The report includes fiscal year 2015 solid waste data and diversion rates, fiscal years 2015 and 2016 accomplishments, and fiscal year 2017 planned initiatives.

The Washington, D.C., Department of Public Works (DPW) released the District’s first-ever Fiscal Year (fiscal year) 2015-2016 Solid Waste Diversion Progress Report.

The report provides an overview of the District’s waste diversion programs and initiatives. It also provides waste generation and diversion rate data to assist District stakeholders in working together to achieve its waste diversion goals.

The report includes fiscal year 2015 solid waste data and diversion rates, fiscal years 2015 and 2016 accomplishments, and fiscal year 2017 planned initiatives. The department pointed to the growth of DC Public School cafeteria composting programs and the Department of Parks and Recreation’s community composting programs as big successes.

During the 2014-2015 school year, 52 DCPS schools were recognized on the DCPS Recycles! Honor Roll for establishing paper recycling programs and twenty-three were recognized “with distinction” for successfully rolling out organics recycling in their kitchens and cafeterias. In school year 2015-2016 the organics recycling program was successfully expanded to 39 schools.

Other key achievements the agency highlighted include the creation of DPW’s Office of Waste Diversion and the District’s Interagency Waste Reduction Working Group. Both entities are charged with implementing the requirements of the Sustainable Solid Waste Management Amendment Act of 2014, which mandates the creation of waste diversion policies and programs. These initiatives are designed to support the District in achieving 80 percent waste diversion through source reduction, reuse, recycling, composting, and anaerobic digestion.

In this first year of the Smarter DC Challenge, 15 participating organizations, and 58 managed properties, from both the public and private sectors, reported progress with workplace waste reduction, reuse and recycling initiatives.
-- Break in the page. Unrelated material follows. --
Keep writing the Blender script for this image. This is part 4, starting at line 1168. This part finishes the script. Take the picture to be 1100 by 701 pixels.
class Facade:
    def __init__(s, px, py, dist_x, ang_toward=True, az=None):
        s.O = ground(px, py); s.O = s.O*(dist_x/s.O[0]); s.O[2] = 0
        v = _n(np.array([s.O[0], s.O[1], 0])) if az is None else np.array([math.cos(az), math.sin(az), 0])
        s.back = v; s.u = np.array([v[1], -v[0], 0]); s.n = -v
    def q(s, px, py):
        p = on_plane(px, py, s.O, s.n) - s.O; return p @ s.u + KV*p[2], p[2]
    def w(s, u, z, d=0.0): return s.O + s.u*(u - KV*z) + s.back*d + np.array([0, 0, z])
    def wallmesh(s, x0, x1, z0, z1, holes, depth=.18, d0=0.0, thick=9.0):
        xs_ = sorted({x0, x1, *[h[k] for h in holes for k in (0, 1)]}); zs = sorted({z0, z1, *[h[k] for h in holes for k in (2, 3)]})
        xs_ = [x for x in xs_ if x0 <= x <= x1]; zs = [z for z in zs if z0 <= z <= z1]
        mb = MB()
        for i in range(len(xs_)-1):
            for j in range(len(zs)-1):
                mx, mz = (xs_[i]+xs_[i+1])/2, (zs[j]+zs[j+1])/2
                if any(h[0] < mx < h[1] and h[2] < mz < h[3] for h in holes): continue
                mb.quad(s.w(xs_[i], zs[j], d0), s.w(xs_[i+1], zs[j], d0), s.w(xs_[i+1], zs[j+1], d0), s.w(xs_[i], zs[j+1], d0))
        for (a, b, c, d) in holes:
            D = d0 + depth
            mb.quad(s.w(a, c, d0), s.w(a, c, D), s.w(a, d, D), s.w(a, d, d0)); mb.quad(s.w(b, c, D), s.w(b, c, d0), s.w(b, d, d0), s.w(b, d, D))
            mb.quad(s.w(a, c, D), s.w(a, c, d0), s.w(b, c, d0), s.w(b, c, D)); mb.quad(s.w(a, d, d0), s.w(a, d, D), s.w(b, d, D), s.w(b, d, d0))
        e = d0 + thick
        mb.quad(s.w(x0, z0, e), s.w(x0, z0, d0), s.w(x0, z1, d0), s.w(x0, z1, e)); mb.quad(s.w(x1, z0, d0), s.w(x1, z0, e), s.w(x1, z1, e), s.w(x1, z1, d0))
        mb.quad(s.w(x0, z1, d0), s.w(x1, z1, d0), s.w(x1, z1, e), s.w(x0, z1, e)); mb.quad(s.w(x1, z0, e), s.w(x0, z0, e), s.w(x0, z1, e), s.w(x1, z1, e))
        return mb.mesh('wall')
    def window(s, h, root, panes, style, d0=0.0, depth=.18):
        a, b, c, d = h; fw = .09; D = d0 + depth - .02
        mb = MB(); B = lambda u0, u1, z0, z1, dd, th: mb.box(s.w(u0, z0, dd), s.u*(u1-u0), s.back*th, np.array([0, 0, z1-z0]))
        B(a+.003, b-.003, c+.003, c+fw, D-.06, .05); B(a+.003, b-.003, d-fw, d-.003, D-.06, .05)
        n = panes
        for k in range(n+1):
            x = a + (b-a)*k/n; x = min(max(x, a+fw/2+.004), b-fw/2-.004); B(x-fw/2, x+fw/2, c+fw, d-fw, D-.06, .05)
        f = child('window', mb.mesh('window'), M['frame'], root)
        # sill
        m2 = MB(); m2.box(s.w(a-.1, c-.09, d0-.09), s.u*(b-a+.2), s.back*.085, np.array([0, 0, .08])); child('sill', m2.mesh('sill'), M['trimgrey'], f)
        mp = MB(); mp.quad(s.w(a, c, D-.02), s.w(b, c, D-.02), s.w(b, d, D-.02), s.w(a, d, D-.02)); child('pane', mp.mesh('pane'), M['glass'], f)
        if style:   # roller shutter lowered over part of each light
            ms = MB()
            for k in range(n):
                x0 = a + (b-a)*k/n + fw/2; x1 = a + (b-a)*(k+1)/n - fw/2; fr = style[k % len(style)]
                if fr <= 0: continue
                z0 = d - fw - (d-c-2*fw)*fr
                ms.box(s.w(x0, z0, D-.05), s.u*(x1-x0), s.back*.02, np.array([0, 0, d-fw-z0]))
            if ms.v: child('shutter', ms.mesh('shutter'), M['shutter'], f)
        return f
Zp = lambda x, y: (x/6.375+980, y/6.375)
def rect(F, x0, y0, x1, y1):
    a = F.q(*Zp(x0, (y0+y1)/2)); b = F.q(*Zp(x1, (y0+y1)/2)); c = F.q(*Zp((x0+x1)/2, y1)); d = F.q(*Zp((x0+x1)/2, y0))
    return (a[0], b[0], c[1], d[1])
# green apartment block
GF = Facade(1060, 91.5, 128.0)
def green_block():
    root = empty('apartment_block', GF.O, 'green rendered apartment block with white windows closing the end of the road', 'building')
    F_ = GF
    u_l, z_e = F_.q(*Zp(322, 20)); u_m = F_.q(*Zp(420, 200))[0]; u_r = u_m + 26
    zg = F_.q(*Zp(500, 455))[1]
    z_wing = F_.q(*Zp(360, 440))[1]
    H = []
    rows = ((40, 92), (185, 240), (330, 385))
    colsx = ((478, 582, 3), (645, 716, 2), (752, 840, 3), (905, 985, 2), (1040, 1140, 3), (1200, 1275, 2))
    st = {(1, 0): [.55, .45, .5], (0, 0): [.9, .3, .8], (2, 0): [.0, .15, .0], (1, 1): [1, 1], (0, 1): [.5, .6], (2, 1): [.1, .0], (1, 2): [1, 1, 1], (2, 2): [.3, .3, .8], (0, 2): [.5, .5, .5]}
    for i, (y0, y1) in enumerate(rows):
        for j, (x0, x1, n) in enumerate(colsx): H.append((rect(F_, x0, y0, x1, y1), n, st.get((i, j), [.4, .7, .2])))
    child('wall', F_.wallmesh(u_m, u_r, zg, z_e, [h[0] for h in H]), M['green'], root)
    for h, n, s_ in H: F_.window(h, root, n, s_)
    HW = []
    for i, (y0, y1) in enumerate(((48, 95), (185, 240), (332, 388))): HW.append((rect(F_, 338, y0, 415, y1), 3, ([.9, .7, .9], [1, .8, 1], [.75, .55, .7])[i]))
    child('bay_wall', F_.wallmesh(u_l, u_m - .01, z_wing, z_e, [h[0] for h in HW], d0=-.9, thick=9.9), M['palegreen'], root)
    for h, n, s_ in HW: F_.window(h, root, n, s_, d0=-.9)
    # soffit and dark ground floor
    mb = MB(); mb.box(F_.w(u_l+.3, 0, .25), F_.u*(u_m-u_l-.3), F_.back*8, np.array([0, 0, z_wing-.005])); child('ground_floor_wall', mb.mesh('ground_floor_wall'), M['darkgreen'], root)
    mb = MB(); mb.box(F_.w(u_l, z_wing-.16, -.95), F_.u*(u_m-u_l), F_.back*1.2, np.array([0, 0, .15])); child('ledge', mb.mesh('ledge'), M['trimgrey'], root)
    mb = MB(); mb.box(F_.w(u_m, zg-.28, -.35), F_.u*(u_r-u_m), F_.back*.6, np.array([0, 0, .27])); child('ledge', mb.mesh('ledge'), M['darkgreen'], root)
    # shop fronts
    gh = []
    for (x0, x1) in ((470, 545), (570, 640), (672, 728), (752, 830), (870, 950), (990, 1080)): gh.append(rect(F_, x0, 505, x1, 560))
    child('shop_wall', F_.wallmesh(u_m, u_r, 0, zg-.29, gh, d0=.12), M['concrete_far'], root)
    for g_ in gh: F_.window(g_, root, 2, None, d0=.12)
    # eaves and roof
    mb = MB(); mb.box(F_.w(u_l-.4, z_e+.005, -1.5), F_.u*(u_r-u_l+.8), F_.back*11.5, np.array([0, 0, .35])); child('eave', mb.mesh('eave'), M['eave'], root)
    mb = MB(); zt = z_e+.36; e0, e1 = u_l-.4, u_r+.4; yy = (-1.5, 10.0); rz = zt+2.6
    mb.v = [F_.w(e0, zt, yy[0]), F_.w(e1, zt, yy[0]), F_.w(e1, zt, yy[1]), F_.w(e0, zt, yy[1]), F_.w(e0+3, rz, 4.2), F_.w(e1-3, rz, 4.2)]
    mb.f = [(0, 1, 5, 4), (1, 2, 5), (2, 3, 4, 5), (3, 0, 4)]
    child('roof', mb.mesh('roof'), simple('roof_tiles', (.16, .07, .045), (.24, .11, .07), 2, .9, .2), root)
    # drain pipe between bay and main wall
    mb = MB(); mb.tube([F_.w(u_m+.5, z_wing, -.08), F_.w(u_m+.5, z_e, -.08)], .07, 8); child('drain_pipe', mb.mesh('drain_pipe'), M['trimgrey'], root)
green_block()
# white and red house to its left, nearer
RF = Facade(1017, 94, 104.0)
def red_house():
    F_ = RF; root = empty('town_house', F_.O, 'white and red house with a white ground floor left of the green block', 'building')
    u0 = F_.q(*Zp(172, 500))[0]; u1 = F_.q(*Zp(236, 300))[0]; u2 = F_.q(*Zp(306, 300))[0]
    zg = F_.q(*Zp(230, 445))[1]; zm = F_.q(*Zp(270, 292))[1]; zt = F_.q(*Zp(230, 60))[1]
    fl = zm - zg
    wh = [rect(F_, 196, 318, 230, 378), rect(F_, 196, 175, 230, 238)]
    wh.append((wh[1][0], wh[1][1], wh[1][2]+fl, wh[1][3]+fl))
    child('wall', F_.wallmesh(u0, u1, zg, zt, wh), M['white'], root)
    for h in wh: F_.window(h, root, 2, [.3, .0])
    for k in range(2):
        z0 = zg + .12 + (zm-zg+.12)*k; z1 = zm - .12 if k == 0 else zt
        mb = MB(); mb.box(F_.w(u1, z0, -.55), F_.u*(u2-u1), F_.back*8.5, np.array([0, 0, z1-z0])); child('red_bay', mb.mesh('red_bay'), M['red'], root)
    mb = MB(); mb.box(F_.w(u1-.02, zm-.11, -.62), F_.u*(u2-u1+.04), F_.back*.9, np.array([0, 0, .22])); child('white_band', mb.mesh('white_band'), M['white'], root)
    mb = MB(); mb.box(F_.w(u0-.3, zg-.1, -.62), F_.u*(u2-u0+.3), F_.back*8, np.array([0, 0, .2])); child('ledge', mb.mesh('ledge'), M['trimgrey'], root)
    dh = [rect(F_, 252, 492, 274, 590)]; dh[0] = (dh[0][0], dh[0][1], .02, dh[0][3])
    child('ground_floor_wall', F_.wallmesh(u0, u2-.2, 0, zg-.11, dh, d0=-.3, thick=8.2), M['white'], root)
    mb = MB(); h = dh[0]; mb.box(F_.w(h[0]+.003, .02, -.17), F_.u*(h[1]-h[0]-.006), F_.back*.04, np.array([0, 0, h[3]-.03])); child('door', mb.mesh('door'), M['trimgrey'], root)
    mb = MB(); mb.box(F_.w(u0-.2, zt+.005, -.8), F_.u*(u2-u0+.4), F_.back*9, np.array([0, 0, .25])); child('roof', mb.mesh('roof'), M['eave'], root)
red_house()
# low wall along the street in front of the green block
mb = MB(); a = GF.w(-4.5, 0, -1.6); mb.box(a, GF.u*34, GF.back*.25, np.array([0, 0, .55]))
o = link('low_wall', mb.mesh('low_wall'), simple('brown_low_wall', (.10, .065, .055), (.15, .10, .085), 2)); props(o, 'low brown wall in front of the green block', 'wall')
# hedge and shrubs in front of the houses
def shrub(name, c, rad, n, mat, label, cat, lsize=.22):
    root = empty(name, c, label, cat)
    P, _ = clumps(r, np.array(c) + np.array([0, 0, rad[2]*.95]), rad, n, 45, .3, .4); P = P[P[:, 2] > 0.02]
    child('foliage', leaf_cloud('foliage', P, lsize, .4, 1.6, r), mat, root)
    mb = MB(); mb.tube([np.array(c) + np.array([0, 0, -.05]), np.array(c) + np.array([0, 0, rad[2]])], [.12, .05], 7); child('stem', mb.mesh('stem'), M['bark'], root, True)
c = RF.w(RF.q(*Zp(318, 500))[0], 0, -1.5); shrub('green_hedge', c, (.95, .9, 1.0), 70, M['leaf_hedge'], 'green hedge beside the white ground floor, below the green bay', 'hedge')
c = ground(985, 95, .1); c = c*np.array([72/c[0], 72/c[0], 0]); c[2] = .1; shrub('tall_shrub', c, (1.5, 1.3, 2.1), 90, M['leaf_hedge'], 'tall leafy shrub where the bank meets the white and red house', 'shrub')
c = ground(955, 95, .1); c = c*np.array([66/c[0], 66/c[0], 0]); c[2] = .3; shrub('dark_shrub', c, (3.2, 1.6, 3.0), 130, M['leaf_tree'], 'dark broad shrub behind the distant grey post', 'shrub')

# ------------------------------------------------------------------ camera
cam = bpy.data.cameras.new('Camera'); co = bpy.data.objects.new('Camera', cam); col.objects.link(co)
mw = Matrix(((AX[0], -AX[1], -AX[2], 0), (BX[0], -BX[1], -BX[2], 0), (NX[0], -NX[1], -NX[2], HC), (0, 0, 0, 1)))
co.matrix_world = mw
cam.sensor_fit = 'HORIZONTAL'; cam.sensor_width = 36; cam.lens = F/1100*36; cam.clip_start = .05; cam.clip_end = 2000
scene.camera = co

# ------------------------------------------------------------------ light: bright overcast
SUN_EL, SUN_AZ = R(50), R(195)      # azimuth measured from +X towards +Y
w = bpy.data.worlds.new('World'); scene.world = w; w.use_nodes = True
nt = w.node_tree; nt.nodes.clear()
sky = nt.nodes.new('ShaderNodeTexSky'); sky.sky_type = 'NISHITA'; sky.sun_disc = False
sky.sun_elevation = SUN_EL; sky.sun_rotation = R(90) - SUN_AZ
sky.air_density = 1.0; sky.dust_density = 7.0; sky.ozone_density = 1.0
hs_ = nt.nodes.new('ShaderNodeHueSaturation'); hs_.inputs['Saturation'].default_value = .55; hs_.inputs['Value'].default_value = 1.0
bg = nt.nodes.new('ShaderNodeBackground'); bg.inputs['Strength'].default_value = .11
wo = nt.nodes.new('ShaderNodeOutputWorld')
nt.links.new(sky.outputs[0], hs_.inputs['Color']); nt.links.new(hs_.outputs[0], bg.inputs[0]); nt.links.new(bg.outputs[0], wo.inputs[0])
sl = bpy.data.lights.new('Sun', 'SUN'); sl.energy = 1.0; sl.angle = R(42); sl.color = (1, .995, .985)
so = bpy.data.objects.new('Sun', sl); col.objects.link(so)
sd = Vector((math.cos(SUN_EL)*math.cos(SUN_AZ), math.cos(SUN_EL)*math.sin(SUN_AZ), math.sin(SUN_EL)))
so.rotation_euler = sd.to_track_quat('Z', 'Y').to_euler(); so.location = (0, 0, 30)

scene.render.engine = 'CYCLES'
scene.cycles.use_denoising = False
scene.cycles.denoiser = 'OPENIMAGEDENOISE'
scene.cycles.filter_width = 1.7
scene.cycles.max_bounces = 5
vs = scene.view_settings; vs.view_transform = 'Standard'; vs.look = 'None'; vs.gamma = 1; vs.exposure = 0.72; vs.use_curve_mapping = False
The report notes that the District’s fiscal year 2015 residential recycling diversion rate is 28.46 percent—more than a seven percentage point increase compared to fiscal year 2010. It also introduces a new residential diversion rate (20.93 percent) and a citywide residential diversion rate (20.96 percent), which will be incorporated into future annual waste diversion reports.

The residential diversion rate reports on the diversion rate for residential waste collection managed by DPW while the citywide residential diversion rate includes all residential waste collected by DPW as well as waste collected by programs for residents offered by sister agencies and private haulers.

“My hope is that this information will be used by residents, the Executive Office of the Mayor, and the City Council to support productive collaboration and well-informed decisions in the pursuit of greater resource conservation and higher standards of sustainability,” DPW Director Christopher Shorter said in a statement.

“The first of its kind, the District’s solid waste diversion report reflects increased transparency and reflects movement by the District towards creating a more defensible citywide residential diversion rate and corresponding per capita waste generation baseline,” Chris Weiss, executive director of the DC Environmental Network, said in a statement.

“Collecting and understanding this data is critical to the development of new policies and programs that will help make the District a true zero-waste city,” said Weiss. “Mayor Bowser and DPW Director Shorter should be commended for their stakeholder engagement and willingness to do what is necessary to move the District’s waste management system into the 21st century.”